▼▼▼

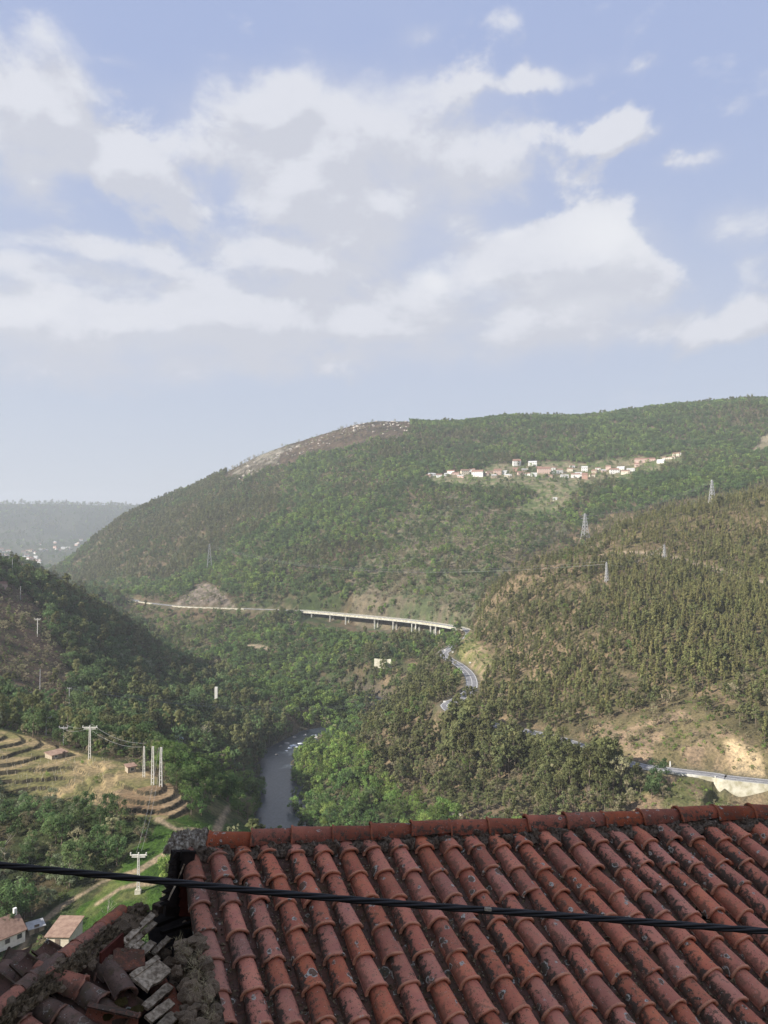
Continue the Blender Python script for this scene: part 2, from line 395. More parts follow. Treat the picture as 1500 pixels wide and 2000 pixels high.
ZONES = {
 'terrace': [(-60,1415),(0,1425),(60,1440),(120,1460),(180,1478),(260,1495),(330,1530),(372,1572),(350,1598),(250,1606),(180,1592),(130,1562),(60,1552),(-60,1548)],
 'soil': [(230,1545),(330,1530),(372,1572),(350,1592),(200,1590),(190,1560)],
 'meadow': [(120,1840),(160,1770),(215,1715),(260,1655),(330,1600),(420,1590),(540,1612),(540,1660),(330,1660),(310,1800),(160,1900)],
 'thicket': [(-60,1548),(130,1558),(185,1590),(180,1680),(110,1760),(30,1840),(-60,1850)],
 'greenbank': [(300,1440),(420,1480),(500,1540),(540,1612),(430,1615),(372,1600),(372,1572),(330,1530),(312,1500)],
 'bracken': [(-60,1150),(40,1150),(90,1210),(150,1330),(120,1400),(60,1360),(-60,1330)],
 'leftspur': [(-80,1060),(0,1080),(130,1130),(200,1150),(300,1240),(430,1320),(560,1400),(570,1440),(540,1560),(500,1560),(420,1490),(180,1472),(60,1435),(-60,1415)],
 'cut': [(1210,1492),(1150,1460),(1180,1410),(1260,1400),(1330,1370),(1440,1425),(1520,1470),(1520,1535),(1380,1512)],
 'belowroad': [(1290,1508),(1380,1520),(1520,1540),(1520,1640),(1160,1640),(1240,1570)],
 'rightbank': [(560,1620),(568,1500),(600,1440),(640,1425),(700,1440),(730,1540),(860,1580),(900,1620)],
 'lowpines': [(690,1440),(720,1340),(800,1290),(868,1285),(900,1310),(905,1345),(868,1378),(900,1398),(1000,1410),(1100,1440),(1220,1485),(1290,1508),(1240,1570),(1160,1640),(900,1640),(860,1580),(730,1540)],
 'roadside': [(905,1245),(930,1240),(960,1290),(950,1330),(930,1345),(920,1310),(895,1280)],
 'plantation': [(1180,1010),(1310,985),(1530,940),(1530,1300),(1400,1340),(1250,1300),(1180,1180)],
 'pines': [(915,1245),(925,1200),(960,1140),(1000,1095),(1110,1060),(1180,1010),(1310,985),(1530,940),(1530,1480),(1440,1425),(1330,1370),(1260,1400),(1180,1410),(1150,1460),(1000,1410),(905,1395),(905,1370),(935,1340),(960,1290),(930,1240)],
 'valley': [(400,1230),(560,1200),(905,1238),(870,1275),(800,1290),(720,1340),(690,1440),(600,1430),(560,1400),(430,1320)],
 'heath': [(430,935),(470,895),(500,870),(600,840),(700,805),(790,805),(806,832),(780,856),(700,868),(630,880),(560,905),(500,925)],
 'rocky': [(455,925),(500,885),(560,868),(590,868),(560,890),(500,925),(470,935)],
 'fields': [(820,935),(1000,905),(1240,895),(1340,888),(1340,905),(1230,935),(1130,950),(1100,1000),(1000,1005),(1040,960),(880,950)],
 'pinecrest': [(90,1130),(100,1100),(250,990),(450,905),(500,925),(560,930),(540,1010),(430,1080),(330,1130),(150,1140)],
 'scrub': [(690,1230),(690,1120),(770,1000),(880,960),(1000,1005),(1100,1000),(1120,1040),(1000,1100),(960,1140),(920,1220),(880,1225)],
 'cliff': [(335,1182),(342,1168),(356,1160),(370,1148),(392,1143),(412,1141),(424,1152),(440,1166),(452,1180)],
 'eastfields': [(1465,885),(1480,850),(1530,830),(1530,880)],
}
def zone_masks(px, py):
    jx = 22 * vnoise(px/26, py/26, 5) - 11 + 8*vnoise(px/7, py/7, 6) - 4; jy = 16 * vnoise(px/26, py/26, 8) - 8
    return {k: in_poly(px + jx*(.3 if k in ('terrace','soil') else 1), py + jy*(.3 if k in ('terrace','soil') else 1), v) for k, v in ZONES.items()}

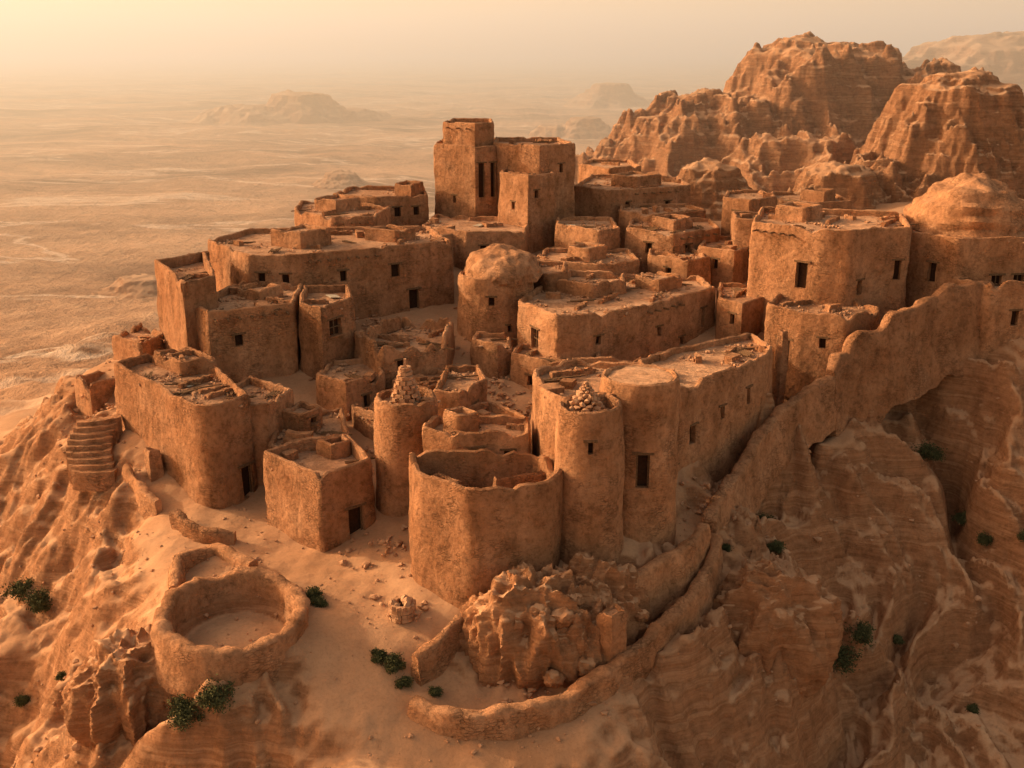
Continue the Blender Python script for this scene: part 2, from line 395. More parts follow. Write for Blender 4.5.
    for _ in range(clut):
        if not ip: break
        c=random.choice(ip);k=random.random();zc=zr
        if k<.55:
            sp_=random.uniform(.2,.55)
            for _ in range(random.randint(6,18)):
                mb.stone((c.x+random.gauss(0,sp_),c.y+random.gauss(0,sp_),zc+.03+random.random()*.1),random.uniform(.04,.17),M_RUB)
        elif k<.66: mb.box((c.x,c.y,zc+.2),(random.uniform(.5,1.3),random.uniform(.4,1.),random.uniform(.4,.7)),random.uniform(0,3),M_WALL,.08)
        elif k<.80:
            a=random.uniform(0,3.1)
            for q in range(random.randint(3,7)): mb.box((c.x+.16*q,c.y,zc+.12+.02*q),(.08,random.uniform(1.2,2.2),.08),a+random.uniform(-.2,.2),M_WOOD)
        elif k<.83: mb.box((c.x,c.y,zc+.12),(random.uniform(.8,1.5),random.uniform(.6,1.1),.04),random.uniform(0,3),M_CLOTH,.03,.05)
        else:
            a=random.uniform(0,3.1);L_=random.uniform(1.5,3.4)
            for q in range(int(L_/.28)):
                t=q*.28-L_/2
                if ins(c.x+math.cos(a)*t,c.y+math.sin(a)*t): mb.box((c.x+math.cos(a)*t,c.y+math.sin(a)*t,zc+.14),(.33,.3,.3+.25*random.random()),a+random.uniform(-.15,.15),M_WALL,.05)
    for (ei,t0,t1,k) in vigas:
        a=Vector(P[ei]);b=Vector(P[(ei+1)%len(P)]);ang=math.atan2((b-a).y,(b-a).x);nn=Vector((math.sin(ang),-math.cos(ang)))
        for q in range(k):
            c=a.lerp(b,t0+(t1-t0)*q/max(1,k-1))+nn*.05
            mb.box((c.x,c.y,z1-drop-.15),(.13,.75,.13),ang,M_WOOD,.015)
def house(name,P,z0,z1,subs=(),**k):
    mb=MB();shell(mb,P,z0,z1,**k)
    for s in subs: shell(mb,s[0],s[1],s[2],**(s[3] if len(s)>3 else {}))
    return mb.obj(name)
HN='mud_brick_house'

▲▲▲

**Exercise task:**
Print all of the entries word for word. Omit the pictures they contain.

**Task answer:**
Continue the Blender Python script for this scene: part 2, from line 395. More parts follow. Treat the picture as 1500 pixels wide and 2000 pixels high.
ZONES = {
 'terrace': [(-60,1415),(0,1425),(60,1440),(120,1460),(180,1478),(260,1495),(330,1530),(372,1572),(350,1598),(250,1606),(180,1592),(130,1562),(60,1552),(-60,1548)],
 'soil': [(230,1545),(330,1530),(372,1572),(350,1592),(200,1590),(190,1560)],
 'meadow': [(120,1840),(160,1770),(215,1715),(260,1655),(330,1600),(420,1590),(540,1612),(540,1660),(330,1660),(310,1800),(160,1900)],
 'thicket': [(-60,1548),(130,1558),(185,1590),(180,1680),(110,1760),(30,1840),(-60,1850)],
 'greenbank': [(300,1440),(420,1480),(500,1540),(540,1612),(430,1615),(372,1600),(372,1572),(330,1530),(312,1500)],
 'bracken': [(-60,1150),(40,1150),(90,1210),(150,1330),(120,1400),(60,1360),(-60,1330)],
 'leftspur': [(-80,1060),(0,1080),(130,1130),(200,1150),(300,1240),(430,1320),(560,1400),(570,1440),(540,1560),(500,1560),(420,1490),(180,1472),(60,1435),(-60,1415)],
 'cut': [(1210,1492),(1150,1460),(1180,1410),(1260,1400),(1330,1370),(1440,1425),(1520,1470),(1520,1535),(1380,1512)],
 'belowroad': [(1290,1508),(1380,1520),(1520,1540),(1520,1640),(1160,1640),(1240,1570)],
 'rightbank': [(560,1620),(568,1500),(600,1440),(640,1425),(700,1440),(730,1540),(860,1580),(900,1620)],
 'lowpines': [(690,1440),(720,1340),(800,1290),(868,1285),(900,1310),(905,1345),(868,1378),(900,1398),(1000,1410),(1100,1440),(1220,1485),(1290,1508),(1240,1570),(1160,1640),(900,1640),(860,1580),(730,1540)],
 'roadside': [(905,1245),(930,1240),(960,1290),(950,1330),(930,1345),(920,1310),(895,1280)],
 'plantation': [(1180,1010),(1310,985),(1530,940),(1530,1300),(1400,1340),(1250,1300),(1180,1180)],
 'pines': [(915,1245),(925,1200),(960,1140),(1000,1095),(1110,1060),(1180,1010),(1310,985),(1530,940),(1530,1480),(1440,1425),(1330,1370),(1260,1400),(1180,1410),(1150,1460),(1000,1410),(905,1395),(905,1370),(935,1340),(960,1290),(930,1240)],
 'valley': [(400,1230),(560,1200),(905,1238),(870,1275),(800,1290),(720,1340),(690,1440),(600,1430),(560,1400),(430,1320)],
 'heath': [(430,935),(470,895),(500,870),(600,840),(700,805),(790,805),(806,832),(780,856),(700,868),(630,880),(560,905),(500,925)],
 'rocky': [(455,925),(500,885),(560,868),(590,868),(560,890),(500,925),(470,935)],
 'fields': [(820,935),(1000,905),(1240,895),(1340,888),(1340,905),(1230,935),(1130,950),(1100,1000),(1000,1005),(1040,960),(880,950)],
 'pinecrest': [(90,1130),(100,1100),(250,990),(450,905),(500,925),(560,930),(540,1010),(430,1080),(330,1130),(150,1140)],
 'scrub': [(690,1230),(690,1120),(770,1000),(880,960),(1000,1005),(1100,1000),(1120,1040),(1000,1100),(960,1140),(920,1220),(880,1225)],
 'cliff': [(335,1182),(342,1168),(356,1160),(370,1148),(392,1143),(412,1141),(424,1152),(440,1166),(452,1180)],
 'eastfields': [(1465,885),(1480,850),(1530,830),(1530,880)],
}
def zone_masks(px, py):
    jx = 22 * vnoise(px/26, py/26, 5) - 11 + 8*vnoise(px/7, py/7, 6) - 4; jy = 16 * vnoise(px/26, py/26, 8) - 8
    return {k: in_poly(px + jx*(.3 if k in ('terrace','soil') else 1), py + jy*(.3 if k in ('terrace','soil') else 1), v) for k, v in ZONES.items()}

Continue the Blender Python script for this scene: part 2, from line 395. More parts follow. Write for Blender 4.5.
    for _ in range(clut):
        if not ip: break
        c=random.choice(ip);k=random.random();zc=zr
        if k<.55:
            sp_=random.uniform(.2,.55)
            for _ in range(random.randint(6,18)):
                mb.stone((c.x+random.gauss(0,sp_),c.y+random.gauss(0,sp_),zc+.03+random.random()*.1),random.uniform(.04,.17),M_RUB)
        elif k<.66: mb.box((c.x,c.y,zc+.2),(random.uniform(.5,1.3),random.uniform(.4,1.),random.uniform(.4,.7)),random.uniform(0,3),M_WALL,.08)
        elif k<.80:
            a=random.uniform(0,3.1)
            for q in range(random.randint(3,7)): mb.box((c.x+.16*q,c.y,zc+.12+.02*q),(.08,random.uniform(1.2,2.2),.08),a+random.uniform(-.2,.2),M_WOOD)
        elif k<.83: mb.box((c.x,c.y,zc+.12),(random.uniform(.8,1.5),random.uniform(.6,1.1),.04),random.uniform(0,3),M_CLOTH,.03,.05)
        else:
            a=random.uniform(0,3.1);L_=random.uniform(1.5,3.4)
            for q in range(int(L_/.28)):
                t=q*.28-L_/2
                if ins(c.x+math.cos(a)*t,c.y+math.sin(a)*t): mb.box((c.x+math.cos(a)*t,c.y+math.sin(a)*t,zc+.14),(.33,.3,.3+.25*random.random()),a+random.uniform(-.15,.15),M_WALL,.05)
    for (ei,t0,t1,k) in vigas:
        a=Vector(P[ei]);b=Vector(P[(ei+1)%len(P)]);ang=math.atan2((b-a).y,(b-a).x);nn=Vector((math.sin(ang),-math.cos(ang)))
        for q in range(k):
            c=a.lerp(b,t0+(t1-t0)*q/max(1,k-1))+nn*.05
            mb.box((c.x,c.y,z1-drop-.15),(.13,.75,.13),ang,M_WOOD,.015)
def house(name,P,z0,z1,subs=(),**k):
    mb=MB();shell(mb,P,z0,z1,**k)
    for s in subs: shell(mb,s[0],s[1],s[2],**(s[3] if len(s)>3 else {}))
    return mb.obj(name)
HN='mud_brick_house'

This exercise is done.